Monday, April 03, 2006

Squadron Flies Last Mission on C-5 Galaxy

Squadron Flies Last Mission on C-5 Galaxy
By Ian Thompson

The crew that flew the last local C-5 mission for the 21st Airlift Squadron were hosed down per tradition on arrival at Travis AFB on Friday. (Ian Thompson/ Daily Republic)

TRAVIS AFB - The 21st Airlift Squadron's last mission flying a C-5 Galaxy transport ended Friday amid streams of water as fellow squadron members soaked the crew.

It was a traditional, unofficial farewell to the aircraft that the squadron flew since 1993 before it took up flying a new bird - the C-17 Globemaster III transport.

"I enjoyed this plane. I enjoy getting on this plane every time," said 21st AS commander Lt. Col. Paul Pollmiller, who commanded the squadron's last C-5 mission. "But we are also looking to move the C-17 forward."

The squadron flew its last overseas mission in a C-5 early in March, which took the aircraft around the world, dropping supplies in Iraq, collecting Marines in Hyderbad, India, and picking up two helicopters in Hawaii.

On Friday, Pollmiller took the helm of the last C-5 mission, which involved practicing air refuelings, take-offs and landings before taxiing in under streams of water slot into the air by Travis firefighting trucks.

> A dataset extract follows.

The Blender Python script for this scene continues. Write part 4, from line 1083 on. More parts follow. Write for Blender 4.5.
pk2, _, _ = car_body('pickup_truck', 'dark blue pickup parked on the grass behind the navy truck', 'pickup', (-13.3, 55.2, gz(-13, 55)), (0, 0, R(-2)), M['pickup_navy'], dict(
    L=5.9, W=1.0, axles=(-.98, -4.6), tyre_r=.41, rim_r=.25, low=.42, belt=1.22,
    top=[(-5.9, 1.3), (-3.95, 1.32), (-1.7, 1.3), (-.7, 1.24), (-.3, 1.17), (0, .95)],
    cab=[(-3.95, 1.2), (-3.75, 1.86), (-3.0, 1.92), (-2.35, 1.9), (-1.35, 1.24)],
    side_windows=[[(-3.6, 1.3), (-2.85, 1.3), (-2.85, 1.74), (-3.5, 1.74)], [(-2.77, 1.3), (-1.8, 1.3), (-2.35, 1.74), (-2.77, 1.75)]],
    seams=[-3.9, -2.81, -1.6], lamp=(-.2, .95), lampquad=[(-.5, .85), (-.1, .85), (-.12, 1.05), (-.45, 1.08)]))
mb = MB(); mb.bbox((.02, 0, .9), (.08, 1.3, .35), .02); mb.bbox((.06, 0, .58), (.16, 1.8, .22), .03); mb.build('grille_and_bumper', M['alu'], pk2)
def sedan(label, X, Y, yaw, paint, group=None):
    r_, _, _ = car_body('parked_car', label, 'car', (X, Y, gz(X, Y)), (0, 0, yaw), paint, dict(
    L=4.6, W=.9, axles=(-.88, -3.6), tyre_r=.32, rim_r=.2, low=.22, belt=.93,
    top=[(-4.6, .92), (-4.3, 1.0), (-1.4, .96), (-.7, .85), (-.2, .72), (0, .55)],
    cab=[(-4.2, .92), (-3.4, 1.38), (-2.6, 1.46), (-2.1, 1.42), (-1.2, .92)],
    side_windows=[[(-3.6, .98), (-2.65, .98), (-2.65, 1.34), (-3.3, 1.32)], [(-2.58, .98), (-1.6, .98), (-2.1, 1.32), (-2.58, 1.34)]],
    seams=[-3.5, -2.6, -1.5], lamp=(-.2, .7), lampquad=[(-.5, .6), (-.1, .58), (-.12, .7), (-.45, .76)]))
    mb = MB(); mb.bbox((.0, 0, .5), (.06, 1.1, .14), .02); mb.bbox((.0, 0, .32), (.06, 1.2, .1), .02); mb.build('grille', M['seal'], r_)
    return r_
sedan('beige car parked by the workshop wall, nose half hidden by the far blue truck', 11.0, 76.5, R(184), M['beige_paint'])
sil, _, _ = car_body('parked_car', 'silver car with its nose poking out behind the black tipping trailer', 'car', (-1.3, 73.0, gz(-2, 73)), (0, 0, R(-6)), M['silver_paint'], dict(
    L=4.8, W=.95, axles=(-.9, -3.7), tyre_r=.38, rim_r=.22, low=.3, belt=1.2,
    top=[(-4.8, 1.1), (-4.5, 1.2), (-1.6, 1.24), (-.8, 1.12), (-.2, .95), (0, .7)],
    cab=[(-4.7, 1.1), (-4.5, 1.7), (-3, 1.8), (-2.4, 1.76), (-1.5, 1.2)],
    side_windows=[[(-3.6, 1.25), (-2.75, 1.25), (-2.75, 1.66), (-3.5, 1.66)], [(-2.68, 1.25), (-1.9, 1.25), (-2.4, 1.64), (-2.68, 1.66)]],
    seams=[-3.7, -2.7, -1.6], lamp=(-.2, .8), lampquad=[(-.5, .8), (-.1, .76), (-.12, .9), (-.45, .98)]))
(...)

"It is a bittersweet moment," 21st AS operations officer Lt. Col. Christopher Bingham said, adding that the C-5s and squadron members who flew them "did amazing things over the years."

Most of the squadron's aircrew who are trained to fly C-5s have already transferred to the base's other C-5 squadron or transferred to other bases. The 21st will make the formal transition to a C-17 squadron on Monday.

The Reservists of the 301st AS, which is also changing from C-5s to C-17s, have been retraining to fly Globemasters for a year and some of them are already flying missions on C-17s located at other bases.

Travis is expected to get the first of 13 C-17s in late July with the rest arriving over the next three years.

The base, which had 34 C-5s stationed here two years ago, is in the process of being cut back to having only 16 left that will be flown by the remaining active-duty and Reserve C-5 squadrons.

The older C-5s that are leaving Travis are being sent to Air Force Reserve and Air National Guard units stationed elsewhere in the country.

More than $250 million already has been spent to build the support facilities and infrastructure needed to support the Globemaster squadron, ranging from maintenance facilities to a squadron operations center.